The figures were welcomed after three months when payrolls failed to meet expectations. The data also helped markets clamber off lows registered on Thursday when investors were initially disappointed by comments from European Central Bank president Mario Draghi.

"Those bumper non-farm payroll figures on Friday seem to be providing markets with a lasting distraction from the ongoing woes of the eurozone," said Fawad Razaqzada, market strategist at GFT Markets.

In Europe, Germany's DAX was up 0.7 percent at 6,913 while the CAC-40 in France rose 0.5 percent to 3,392. The FTSE 100 index of leading British shares was 0.1 percent higher at 5,791.

Wall Street was poised for a solid opening too with both the Dow futures and the broader S&P 500 futures up 0.1 percent.

Also helping to shore up markets has been a reassessment of Draghi's comments last Thursday. Though his comments fell short of some market expectations, investors have concluded that Draghi has paved to more intervention in the bond markets.

"If last week's events were important in one respect, they were an admission by the ECB that inaction was no longer an option, and while the undertaking to act is indeed welcome, the intention so far remains only verbal," said Michael Hewson, markets analyst at CMC Markets.

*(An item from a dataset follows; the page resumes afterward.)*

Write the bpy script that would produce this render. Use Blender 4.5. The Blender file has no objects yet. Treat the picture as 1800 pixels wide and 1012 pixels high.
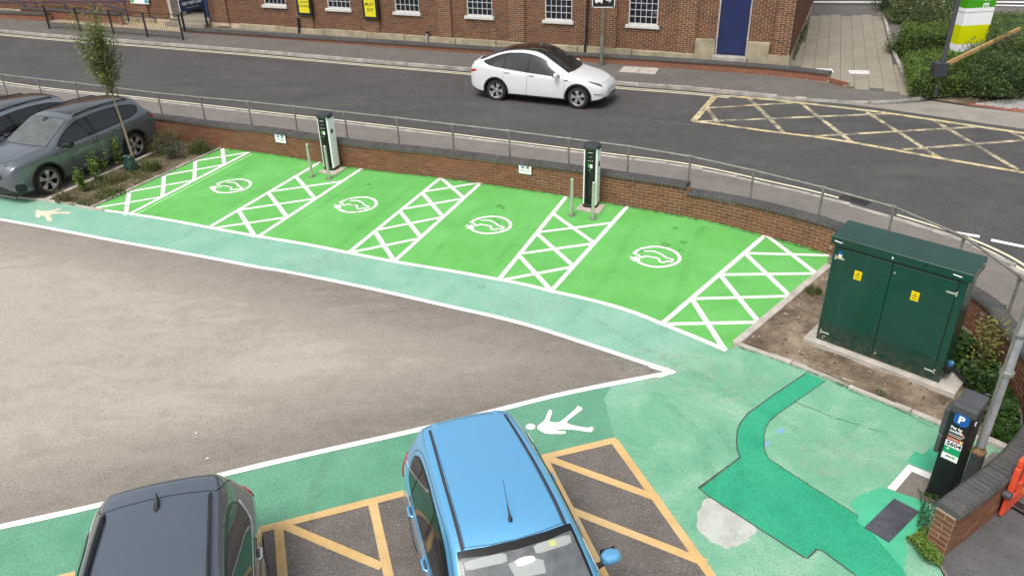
import bpy, bmesh, math, random
import numpy as np
from mathutils import Vector, Matrix
from mathutils.bvhtree import BVHTree
random.seed(7); np.random.seed(7)
S = bpy.context.scene
COL = S.collection
PI = math.pi
R = math.radians
# ------------------------------------------------------------------ camera
CAM_H = 7.2; FPX = 1370.0; CX, CY = 900.0, 506.0; VX, VY = 960.0, 2959.0
_d = np.array([VX-CX, VY-CY, FPX]); _d /= np.linalg.norm(_d)
_up = -_d; _fw = np.array([0, 0, 1.0]); _y = _fw-_up*(_fw@_up); _y /= np.linalg.norm(_y)
_x = np.cross(_y, _up); RM = np.array([_x, _y, _up])
cd = bpy.data.cameras.new('camera'); cam = bpy.data.objects.new('camera', cd); COL.objects.link(cam)
cm = Matrix(((RM[0, 0], -RM[0, 1], -RM[0, 2], 0), (RM[1, 0], -RM[1, 1], -RM[1, 2], 0), (RM[2, 0], -RM[2, 1], -RM[2, 2], CAM_H), (0, 0, 0, 1)))
cam.matrix_world = cm
cd.sensor_width = 36; cd.lens = FPX/1800*36; cd.clip_end = 600; cd.clip_start = .1
S.camera = cam
# ------------------------------------------------------------------ light
SUN_EL, SUN_AZ = R(60), R(-150)          # azimuth from +Y towards +X
w = bpy.data.worlds.new('World'); S.world = w; w.use_nodes = True
nt = w.node_tree; nt.nodes.clear()
sky = nt.nodes.new('ShaderNodeTexSky'); sky.sky_type = 'NISHITA'; sky.sun_disc = False
sky.sun_elevation = SUN_EL; sky.sun_rotation = SUN_AZ; sky.dust_density = 4.0; sky.air_density = 1.0; sky.ozone_density = 1.0
hs = nt.nodes.new('ShaderNodeHueSaturation'); hs.inputs['Saturation'].default_value = .30
bg = nt.nodes.new('ShaderNodeBackground'); bg.inputs['Strength'].default_value = .15
wo = nt.nodes.new('ShaderNodeOutputWorld')
nt.links.new(sky.outputs[0], hs.inputs['Color']); nt.links.new(hs.outputs[0], bg.inputs[0]); nt.links.new(bg.outputs[0], wo.inputs[0])
sl = bpy.data.lights.new('sun', 'SUN'); sl.energy = 1.5; sl.angle = R(24); sl.color = (1, .95, .88)
so = bpy.data.objects.new('sun', sl); COL.objects.link(so)
sd = Vector((math.sin(SUN_AZ)*math.cos(SUN_EL), math.cos(SUN_AZ)*math.cos(SUN_EL), math.sin(SUN_EL)))
so.rotation_euler = sd.to_track_quat('Z', 'Y').to_euler(); so.location = (0, 0, 40)
S.view_settings.view_transform = 'Standard'; S.view_settings.look = 'None'; S.view_settings.gamma = 1
S.view_settings.exposure = 0.35; S.view_settings.use_curve_mapping = False
# ------------------------------------------------------------------ projection helpers (pixel of the survey photo -> point on a real surface)
def ray(p): return RM@np.array([p[0]-CX, p[1]-CY, FPX])
def G(px, py, z=0.0):
    r = ray((px, py)); t = (z-CAM_H)/r[2]; return np.array([t*r[0], t*r[1], z])
def zr(x, y=0): return .10-.008*max(-40, min(40, x))          # road plane falls gently to the right
def sstep(a, b, t): t = max(0, min(1, (t-a)/(b-a))); return t*t*(3-2*t)
def zfn(x, y): return .015+(zr(x)+.10-.015)*sstep(6.6, 11.5, y)  # near footway
def zff(x, y=0): return zr(x)+.11                                  # far footway
def GS(px, py, f):
    z = .1
    for _ in range(12): q = G(px, py, z); z = f(q[0], q[1])
    return np.array([q[0], q[1], z])
def GP(px, py, o, n):
    r = ray((px, py)); c = np.array([0, 0, CAM_H]); n = np.array(n, float); t = ((np.array(o)-c)@n)/(r@n); return c+t*r
def VPL(px, py, base):                                            # point above a ground point, on the upright plane facing the camera
    b = np.array(base, float); n = np.array([b[0], b[1], 0]); return GP(px, py, b, n)
# ------------------------------------------------------------------ objects
def lnk(o): COL.objects.link(o); return o
def wm(o):
    m = Matrix.LocRotScale(o.location, o.rotation_euler, o.scale)
    return wm(o.parent)@m if o.parent else m
def tag(o, label=None, cat=None, group=None, kind=None):
    if label: o['label'] = label
    if cat: o['category'] = cat
    if group: o['group'] = group
    if kind: o['kind'] = kind
    return o
def thing(name, label, cat, loc=(0, 0, 0), rz=0, group=None):
    o = bpy.data.objects.new(name, None); o.empty_display_size = .2; lnk(o)
    o.location = [float(c) for c in loc]; o.rotation_euler = (0, 0, rz)
    return tag(o, label, cat, group)
def struct(name, loc=(0, 0, 0)):
    o = bpy.data.objects.new(name, None); lnk(o); o.location = loc; o['kind'] = 'structure'; return o
def children(o): return [c for c in bpy.data.objects if c.parent == o]
def copy_tree(o, parent=None):
    kids = list(o.children)
    c = o.copy(); lnk(c); c.parent = parent
    for k in kids: copy_tree(k, c)
    return c
class MB:
    def __init__(s): s.v = []; s.f = []; s.m = []
    def add(s, vs, fs, m=0, M=None):
        b = len(s.v)
        if M is not None: vs = [M@Vector([float(c) for c in v]) for v in vs]
        s.v += [tuple(float(c) for c in v) for v in vs]; s.f += [tuple(b+i for i in f) for f in fs]; s.m += [m]*len(fs); return s
    def box(s, c, d, m=0, M=None):
        x, y, z = c; a, b, h = d[0]/2, d[1]/2, d[2]/2
        vs = [(x+i*a, y+j*b, z+k*h) for i in (-1, 1) for j in (-1, 1) for k in (-1, 1)]
        return s.add(vs, [(0, 1, 3, 2), (4, 6, 7, 5), (0, 4, 5, 1), (2, 3, 7, 6), (0, 2, 6, 4), (1, 5, 7, 3)], m, M)
    def tube(s, pts, r, n=8, m=0, M=None, cap=True):
        pts = [Vector([float(c) for c in p]) for p in pts]; rs = r if isinstance(r, (list, tuple)) else [r]*len(pts)
        vs = []; fs = []; prev = None
        for i, p in enumerate(pts):
            t = (pts[min(i+1, len(pts)-1)]-pts[max(i-1, 0)]).normalized()
            if prev is None: a = t.orthogonal().normalized()
            else: a = (prev-t*prev.dot(t)).normalized()
            prev = a; b = t.cross(a)
            for k in range(n):
                an = 2*PI*k/n; vs.append(p+a*(rs[i]*math.cos(an))+b*(rs[i]*math.sin(an)))
        for i in range(len(pts)-1):
            for k in range(n): fs.append((i*n+k, i*n+(k+1) % n, (i+1)*n+(k+1) % n, (i+1)*n+k))
        if cap: fs += [tuple(range(n-1, -1, -1)), tuple(range((len(pts)-1)*n, len(pts)*n))]
        return s.add(vs, fs, m, M)
    def lathe(s, prof, n=24, m=0, M=None, cap=True):
        vs = []; fs = []
        for r, z in prof:
            for k in range(n): a = 2*PI*k/n; vs.append((r*math.cos(a), r*math.sin(a), z))
        for i in range(len(prof)-1):
            for k in range(n): fs.append((i*n+k, i*n+(k+1) % n, (i+1)*n+(k+1) % n, (i+1)*n+k))
        if cap and prof[0][0] > 1e-4: fs.append(tuple(range(n-1, -1, -1)))
        if cap and prof[-1][0] > 1e-4: fs.append(tuple(range((len(prof)-1)*n, len(prof)*n)))
        return s.add(vs, fs, m, M)
    def prism(s, poly, z0, z1, m=0, M=None):                      # poly in xy, extruded along z
        n = len(poly); vs = [(p[0], p[1], z0) for p in poly]+[(p[0], p[1], z1) for p in poly]
        a = sum(poly[i][0]*poly[(i+1) % n][1]-poly[(i+1) % n][0]*poly[i][1] for i in range(n))
        if a < 0: vs = vs[:n][::-1]+vs[n:][::-1]
        fs = [tuple(range(n-1, -1, -1)), tuple(range(n, 2*n))]+[(i, (i+1) % n, n+(i+1) % n, n+i) for i in range(n)]
        return s.add(vs, fs, m, M)
    def build(s, name, mats, parent=None, world=False, bevel=0, smooth=False, seg=1):
        me = bpy.data.meshes.new(name); vs = s.v
        if world and parent is not None:
            iv = wm(parent).inverted(); vs = [tuple(iv@Vector(v)) for v in vs]
        me.from_pydata(vs, [], s.f)
        if not isinstance(mats, (list, tuple)): mats = [mats]
        for mt in mats: me.materials.append(mt)
        me.polygons.foreach_set('material_index', s.m)
        if bevel or smooth:
            bm = bmesh.new(); bm.from_mesh(me)
            if bevel:
                es = [e for e in bm.edges if len(e.link_faces) == 2 and e.calc_face_angle(0) > .5]
                bmesh.ops.bevel(bm, geom=es, offset=bevel, segments=seg, affect='EDGES', profile=.5, clamp_overlap=True)
            if smooth:
                for f in bm.faces: f.smooth = True
                for e in bm.edges:
                    if len(e.link_faces) == 2 and e.calc_face_angle(0) > .6: e.smooth = False
            bm.to_mesh(me); bm.free()
        o = bpy.data.objects.new(name, me); lnk(o); o.parent = parent
        return o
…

Spanish Prime Minister Mariano Rajoy came the closest Friday to acknowledging that he has considered a sovereign bailout for the country when he told reporters he would consider asking for financial aid for his country only once the ECB had fleshed out its crisis-fighting plans for buying government bonds.

Rajoy's statement and the reassessment of Draghi's action helped Spain's 10-year yield Monday to dip further below the 7 percent threshold that is widely considered unsustainable in the long-run. It's down a further 0.12 percentage points to 6.71 percent, having spiked up above 7 percent in the aftermath of Draghi's comments.

And the euro was steady having recovered the losses it posted following Draghi's comments on Friday. It was down 0.2 percent at $1.2362.

A weekend statement by the People's Bank of China indicating it would intensify policy fine-tuning also helped investment sentiment in Asia earlier.

That was among factors helping to lead Asian stock markets sharply higher.

Japan's Nikkei 225 index rose 2 percent to finish at 8,726.29 and Hong Kong's Hang Seng climbed 1.7 percent to 19,998.72. South Korea's Kospi added 2 percent to 1,885.88.

Oil markets were steady having pushed above $90 a barrel on Friday. Benchmark crude was down 26 cents at $91.14 a barrel in electronic trading on the New York Mercantile Exchange.